Think-tanks have provided grist to this mill: vice taxes carry a social as well as financial benefit, they argue. Doubling duty on online casinos alone could bring in £900mn, says the Social Market Foundation. That is a quarter of this year’s estimated duties, levied on gross profits or total stakes, of £3.6bn.
Though government figures downplayed the idea of a tax raid, this looks to be an opportunity for a decent haul without raising mass hackles. It is easier to target a contentious sector. A lightly staffed online sector means reduced risk of job cuts. The UK, already a low taxer by international standards, would be following Sweden, which has raised gambling taxes, and the Netherlands, which will do so from January.
Still, there would be an outsized blow to the industry. UK-related operating margins stand at about 20 per cent. A few big participants have fatter margins (Flutter’s ebitda margin is about 30 per cent for UK and Ireland) but plenty fall below that. Taxes at the rates proposed by IPPR — 50 per cent for online operators and a doubling to 30 per cent for high street bookies — would essentially wipe out profitability.
Operators cannot simply pass these on to customers: this is no penny added to a can of full-sugar soda. True, bookies can offer poorer odds. But in a competitive and largely undifferentiated industry, this would be tough unless the companies moved in lockstep.
There would be other ramifications. Companies might seek savings by cutting back on sponsorships and advertising budgets. Online gambling generates about £1.4bn of marketing spend, says Regulus Partners, a consultancy. Poorer odds could also drive gamblers into the so-called black market. Customers already stake an annual £2.7bn here a year, reckons the Betting and Gaming Council, equivalent to 2 per cent of the £128bn in Britain’s regulated market.
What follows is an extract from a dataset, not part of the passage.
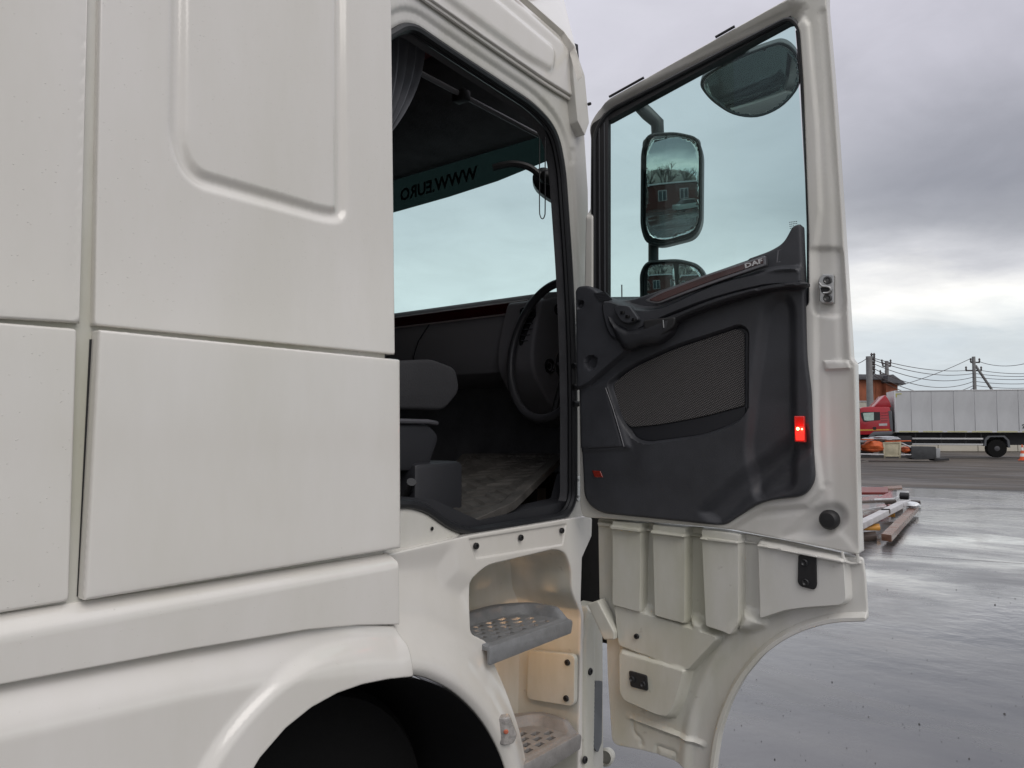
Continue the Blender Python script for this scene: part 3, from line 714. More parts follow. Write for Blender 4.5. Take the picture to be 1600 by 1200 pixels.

Nearly £15bn of that is placed by customers who also use black market operators and who may be minded to switch more activity over. Fears that money would flow from the regulated sector (denting the Treasury’s take) has long deterred action against the industry.
The knee-jerk share price moves were an overreaction. Last year, for example, Flutter derived three-quarters of its revenue outside the UK and Ireland. But those reflected nerves about an unpopular sector, still on the watchlist of regulators and governments.